Altro problema è quello di una legislazione ferma e non al passo con i tempi, come la legge Bossi Fini. L’anno scorso, a 20 anni dalla sua emanazione, Redattore sociale ha fatto un’analisi della norma dalla quale è emerso che nonostante questa si sia rilevata nel corso degli anni sempre più inefficace, nessun governo è intervenuto per apportare delle modifiche.“Il racconto della migrazione è un tema spesso polarizzato - dichiara Eleonora Camilli - siamo schiacciati tra una narrazione criminalizzante e una paternalistica, che non è meno pericolosa”.
Ci sono poi ambiti dove l’Italia si rivela esempio virtuoso nel riconoscimento del contributo dei lavoratori domestici all’economia mondiale. “La proposta Di Api-Colf della formazione nei Paesi di provenienza è molto interessante - dichiara Gianni Rosas, direttore di ILO - ma i rappresentanti delle parti sociali dovrebbero collaborare nelle attività di collocamento, bisogna studiare una forma di collaborazione che combini accordi bilaterali e interventi da parte dei rappresentanti delle parti sociali”. Secondo Lorenzo Gasparrini Presidente di Ebincolf i decreti flussi “non danno una giusta risposta. Le parti sociali sono state visionarie quando quasi 5 anni fa hanno agito in concertazione per la formulazione di una proposta che ha costituito la norma UNI 11766:2019, che definisce i requisiti per i profili di colf generico-polifunzionale, baby-sitter e badante. Ad oggi abbiamo una macchina da corsa che può fare molto, ora dobbiamo capire come valorizzare questa esperienza, collaborando con gli attori istituzionali per la formulazione di proposte operative. La norma del decreto anziani parla di formazione ora dobbiamo assumere come Ebincolf il ruolo di intermediari con le autorità istituzionali” - conclude Gasparrini.

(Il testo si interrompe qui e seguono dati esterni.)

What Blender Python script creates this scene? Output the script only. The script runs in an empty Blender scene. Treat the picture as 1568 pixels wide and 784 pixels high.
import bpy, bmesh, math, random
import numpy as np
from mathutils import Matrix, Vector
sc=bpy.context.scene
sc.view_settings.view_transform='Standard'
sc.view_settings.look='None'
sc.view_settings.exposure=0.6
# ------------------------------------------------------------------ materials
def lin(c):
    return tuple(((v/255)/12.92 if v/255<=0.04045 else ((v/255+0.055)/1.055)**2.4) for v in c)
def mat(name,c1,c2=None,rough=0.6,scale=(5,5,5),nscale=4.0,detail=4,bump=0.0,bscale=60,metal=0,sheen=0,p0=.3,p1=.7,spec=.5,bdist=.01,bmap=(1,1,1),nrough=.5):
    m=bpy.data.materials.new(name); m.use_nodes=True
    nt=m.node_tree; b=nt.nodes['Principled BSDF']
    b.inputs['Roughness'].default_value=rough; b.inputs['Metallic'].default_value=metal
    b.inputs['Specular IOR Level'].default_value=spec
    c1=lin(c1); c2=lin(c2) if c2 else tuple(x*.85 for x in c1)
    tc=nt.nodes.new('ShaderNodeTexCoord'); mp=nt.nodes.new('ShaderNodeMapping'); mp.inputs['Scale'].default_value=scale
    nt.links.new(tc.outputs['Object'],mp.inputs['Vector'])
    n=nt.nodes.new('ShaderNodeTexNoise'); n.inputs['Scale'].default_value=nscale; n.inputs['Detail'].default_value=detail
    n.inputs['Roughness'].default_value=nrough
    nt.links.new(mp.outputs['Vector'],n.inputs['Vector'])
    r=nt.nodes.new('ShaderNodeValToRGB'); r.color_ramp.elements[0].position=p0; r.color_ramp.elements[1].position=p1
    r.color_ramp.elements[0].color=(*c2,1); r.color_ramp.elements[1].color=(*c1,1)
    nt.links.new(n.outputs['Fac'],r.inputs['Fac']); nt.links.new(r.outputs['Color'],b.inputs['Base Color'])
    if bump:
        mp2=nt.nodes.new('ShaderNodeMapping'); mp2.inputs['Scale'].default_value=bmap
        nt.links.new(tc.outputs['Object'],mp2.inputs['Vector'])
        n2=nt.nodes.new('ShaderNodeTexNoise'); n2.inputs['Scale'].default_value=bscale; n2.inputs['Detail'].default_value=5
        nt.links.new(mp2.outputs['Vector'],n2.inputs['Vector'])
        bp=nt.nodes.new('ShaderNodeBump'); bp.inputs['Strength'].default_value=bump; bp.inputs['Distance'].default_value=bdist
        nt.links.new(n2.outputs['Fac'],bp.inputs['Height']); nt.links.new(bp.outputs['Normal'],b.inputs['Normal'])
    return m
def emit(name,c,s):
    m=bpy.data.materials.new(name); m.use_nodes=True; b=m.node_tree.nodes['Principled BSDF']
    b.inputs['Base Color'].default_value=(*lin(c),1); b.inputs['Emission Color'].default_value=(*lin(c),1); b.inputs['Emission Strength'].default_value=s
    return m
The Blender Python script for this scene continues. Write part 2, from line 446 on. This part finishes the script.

I lavori del Congresso si sono conclusi con le parole di ringraziamento della presidente Api-Colf Paoluzzi che, rispetto all’impegno programmatico dell'Associazione nazionale per i prossimi mesi ribadisce: “lavoreremo per dare visibilità ai contenuti emersi da questo Congresso: un nuovo modello di immigrazione per la collaborazione familiare basato su lavoro, formazione e qualificazione, in funzione dell’esperienza cinquantennale che racconta l’impegno e la competenza di Api-Colf sul tema del lavoro domestico”.